From: "Alexey A. Illarionov" <address@hidden>
To: address@hidden
Subject: [Bug-gsl] bug in gsl_sf_coulomb_wave_FG_e (gsl 1.14 compiled with   
 \
 gcc 4.5.0)
Date: Wed, 25 Aug 2010 23:41:14 -0400

[1  <text/plain; UTF-8 (7bit)>]                                              
  
Hi guys,

It seems that I find a bug in gsl_sf_coulomb_wave_FG_e. For large values
of lambda and small values of x, with eta = 0 it produces nan values
without raising of the flag.

Here the sample cases (see attachment with example)
  gsl_sf_coulomb_wave_FG_e(0.,1.2693881947287221e-07, 37, 1, ...)
  gsl_sf_coulomb_wave_FG_e(0.,5.911135077240691e-07, 39, 1, ...)
  gsl_sf_coulomb_wave_FG_e(0.,6.118185507743884e-07, 40, 1, ...)
and lots of others.

It seems that the origin of the problem is at
coulomb_F_recur
function (call at coulomb.c:970), that return garbage-like big numbers
but the error flag is not raised.

Here since we are interested only in unnormalized values  we can makes a
workaround like checking if values greater than some number, renormalize
them to 1 for some value. But if this function is used elsewhere with
the need of normalized values, this workaround will produce problems there.

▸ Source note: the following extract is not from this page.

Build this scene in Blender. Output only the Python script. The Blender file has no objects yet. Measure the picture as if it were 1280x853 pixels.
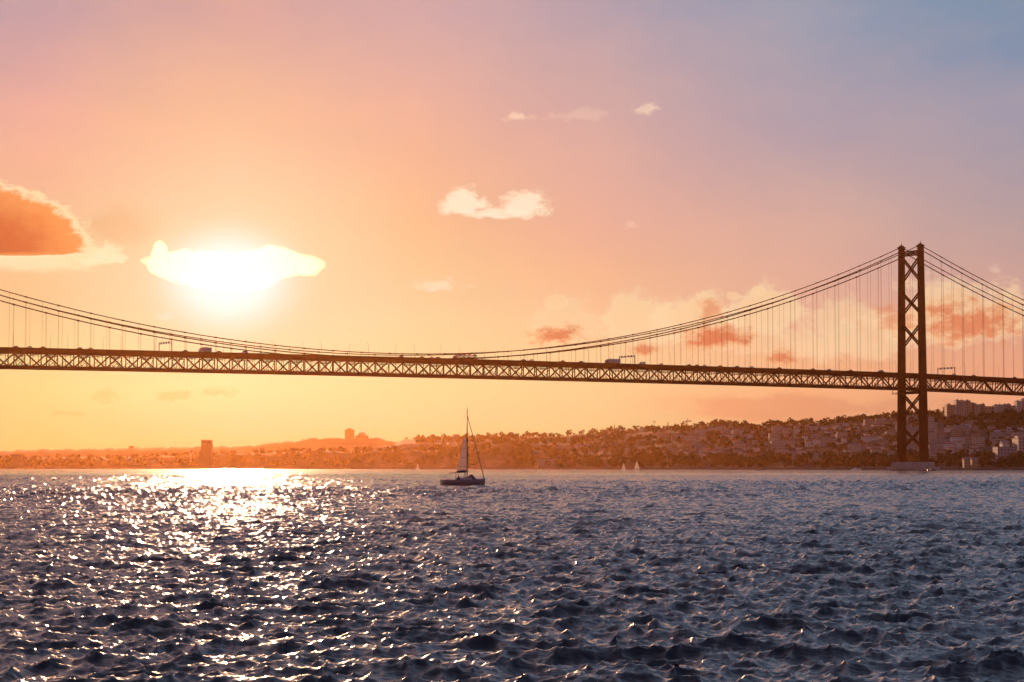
import bpy, math, random
import numpy as np
from mathutils import Vector, Matrix
R = math.radians
random.seed(7)
C = bpy.context.scene.collection
scene = bpy.context.scene

# ------------------------------------------------------------------ view
F, HOR, CAMZ = 2982.0, 584.1, 3.03          # focal length in photo pixels, horizon row, eye height
PITCH = math.atan((HOR - 426.5) / F)

def at(px, py, Y):
    """point at distance Y seen in direction (px, py)"""
    v = (426.5 - py) / F
    s = Y / (math.cos(PITCH) - v * math.sin(PITCH))
    return Vector(((px - 640) / F * s, Y, CAMZ + s * (math.sin(PITCH) + v * math.cos(PITCH))))

def up(py, Y):
    return at(640, py, Y).z

def lin(c):
    out = []
    for x in c[:3]:
        x = x / 255.0
        out.append(x / 12.92 if x <= 0.04045 else ((x + 0.055) / 1.055) ** 2.4)
    return (*out, 1.0)

# ------------------------------------------------------------------ helpers
def tag(o, label=None, cat=None, group=None, kind=None):
    if label: o['label'] = label
    if cat: o['category'] = cat
    if group: o['group'] = group
    if kind: o['kind'] = kind
    return o

def empty(name, loc=(0, 0, 0), rz=0.0):
    o = bpy.data.objects.new(name, None)
    o.location = loc
    o.rotation_euler = (0, 0, rz)
    o.empty_display_size = 1.0
    C.objects.link(o)
    return o

class MB:
    def __init__(s):
        s.v, s.f = [], []
    def add(s, vs, fs):
        b = len(s.v)
        s.v += [tuple(p) for p in vs]
        s.f += [tuple(i + b for i in f) for f in fs]
        return s
    def box(s, c, d, top=None):
        x, y, z = c; a, b, h = d[0] / 2, d[1] / 2, d[2] / 2
        t = top or (1, 1)
        vs = [(x - a, y - b, z - h), (x + a, y - b, z - h), (x + a, y + b, z - h), (x - a, y + b, z - h),
              (x - a * t[0], y - b * t[1], z + h), (x + a * t[0], y - b * t[1], z + h), (x + a * t[0], y + b * t[1], z + h), (x - a * t[0], y + b * t[1], z + h)]
        return s.add(vs, [(0, 3, 2, 1), (4, 5, 6, 7), (0, 1, 5, 4), (1, 2, 6, 5), (2, 3, 7, 6), (3, 0, 4, 7)])
    def bar(s, p, q, w, h=None):
        p, q = Vector(p), Vector(q); h = h or w
        d = (q - p).normalized()
        u = Vector((0, 0, 1)) if abs(d.z) < .95 else Vector((0, 1, 0))
        a = d.cross(u).normalized(); b = a.cross(d).normalized()
        vs = []
        for e in (p, q):
            for i, j in ((-1, -1), (1, -1), (1, 1), (-1, 1)):
                vs.append(e + a * (w / 2 * i) + b * (h / 2 * j))
        return s.add(vs, [(3, 2, 1, 0), (4, 5, 6, 7), (0, 1, 5, 4), (1, 2, 6, 5), (2, 3, 7, 6), (3, 0, 4, 7)])
    def tube(s, path, r, n=6, cap=True):
        path = [Vector(p) for p in path]
        rs = r if isinstance(r, (list, tuple)) else [r] * len(path)
        rings = []
        b0 = len(s.v)
        for i, p in enumerate(path):
            d = (path[min(i + 1, len(path) - 1)] - path[max(i - 1, 0)]).normalized()
            u = Vector((0, 0, 1)) if abs(d.z) < .95 else Vector((0, 1, 0))
            a = d.cross(u).normalized(); b = a.cross(d).normalized()
            for k in range(n):
                t = 2 * math.pi * k / n
                s.v.append(tuple(p + a * (math.cos(t) * rs[i]) + b * (math.sin(t) * rs[i])))
        for i in range(len(path) - 1):
            for k in range(n):
                k2 = (k + 1) % n
                s.f.append((b0 + i * n + k, b0 + i * n + k2, b0 + (i + 1) * n + k2, b0 + (i + 1) * n + k))
        if cap:
            s.f.append(tuple(b0 + k for k in range(n))[::-1])
            s.f.append(tuple(b0 + (len(path) - 1) * n + k for k in range(n)))
        return s
    def loft(s, rings, close=True, caps=True):
        b0 = len(s.v); n = len(rings[0])
        for r in rings: s.v += [tuple(p) for p in r]
        m = n if close else n - 1
        for i in range(len(rings) - 1):
            for k in range(m):
                k2 = (k + 1) % n
                s.f.append((b0 + i * n + k, b0 + i * n + k2, b0 + (i + 1) * n + k2, b0 + (i + 1) * n + k))
        if caps:
            s.f.append(tuple(b0 + k for k in range(n))[::-1])
            s.f.append(tuple(b0 + (len(rings) - 1) * n + k for k in range(n)))
        return s
    def mesh(s, name, mat, smooth=False):
        me = bpy.data.meshes.new(name)
        me.from_pydata(s.v, [], s.f)
        me.materials.append(mat)
        if smooth: me.polygons.foreach_set('use_smooth', [True] * len(me.polygons))
        me.update()
        return me
    def build(s, name, mat, parent=None, smooth=False):
        o = bpy.data.objects.new(name, s.mesh(name, mat, smooth))
        C.objects.link(o)
        if parent: o.parent = parent
        return o

def np_mesh(name, V, Q, mat, smooth=True):
    """V (n,3) float, Q (m,4) int"""
    me = bpy.data.meshes.new(name)
    me.vertices.add(len(V)); me.vertices.foreach_set('co', V.astype(np.float32).ravel())
    k = Q.shape[1]
    me.loops.add(Q.size); me.loops.foreach_set('vertex_index', Q.astype(np.int32).ravel())
    me.polygons.add(len(Q)); me.polygons.foreach_set('loop_start', np.arange(0, Q.size, k, dtype=np.int32))
    if smooth: me.polygons.foreach_set('use_smooth', np.ones(len(Q), dtype=bool))
    me.update(calc_edges=True)
    me.materials.append(mat)
    return me

def kids(o):
    return [x for x in bpy.data.objects if x.parent == o]

class Kind:
    """a thing built once; copies get copies of each part and sub-part"""
    def __init__(s, root):
        s.root, s.used = root, False
        s.tree = [(c, [g for g in kids(c)]) for c in kids(root)]
    def place(s, loc, rz=0.0, scale=None, label=None, cat=None, group=None):
        if not s.used:
            s.used = True; r = s.root
        else:
            r = s.root.copy(); C.objects.link(r)
            for c, gs in s.tree:
                d = c.copy(); C.objects.link(d); d.parent = r
                for g in gs:
                    e = g.copy(); C.objects.link(e); e.parent = d
        r.location = loc; r.rotation_euler = (0, 0, rz)
        if scale is not None: r.scale = scale if hasattr(scale, '__len__') else (scale,) * 3
        for key in ('label', 'category', 'group'):
            if key in r: del r[key]
        return tag(r, label, cat, group)

# ------------------------------------------------------------------ materials
def mat(name, col, rough=.6, metal=0.0, noise=None, col2=None, bump=0.0, spec=None):
    m = bpy.data.materials.new(name); m.use_nodes = True
    nt = m.node_tree; b = nt.nodes['Principled BSDF']
    b.inputs['Base Color'].default_value = (*col, 1); b.inputs['Roughness'].default_value = rough
    b.inputs['Metallic'].default_value = metal
    if spec is not None: b.inputs['Specular IOR Level'].default_value = spec
    if noise:
        tc = nt.nodes.new('ShaderNodeTexCoord'); n = nt.nodes.new('ShaderNodeTexNoise')
        n.inputs['Scale'].default_value = noise; n.inputs['Detail'].default_value = 6
        nt.links.new(tc.outputs['Object'], n.inputs['Vector'])
        r = nt.nodes.new('ShaderNodeValToRGB')
        r.color_ramp.elements[0].position = .35; r.color_ramp.elements[1].position = .68
        r.color_ramp.elements[0].color = (*col, 1); r.color_ramp.elements[1].color = (*(col2 or [c * .6 for c in col]), 1)
        nt.links.new(n.outputs['Fac'], r.inputs['Fac']); nt.links.new(r.outputs['Color'], b.inputs['Base Color'])
        if bump:
            bp = nt.nodes.new('ShaderNodeBump'); bp.inputs['Strength'].default_value = bump
            nt.links.new(n.outputs['Fac'], bp.inputs['Height']); nt.links.new(bp.outputs['Normal'], b.inputs['Normal'])
    return m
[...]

Unfortunately I don't have time right now to dig in more, I'll try look
at it at the weekend if the issue is not solved by that date.

P.S. I'm not sure, but for me at this values of arguments (x <<
x_{turning_point}) using series approximation directly is more adequate
(if we do not consider G and Gp which I'm not sure how to deal).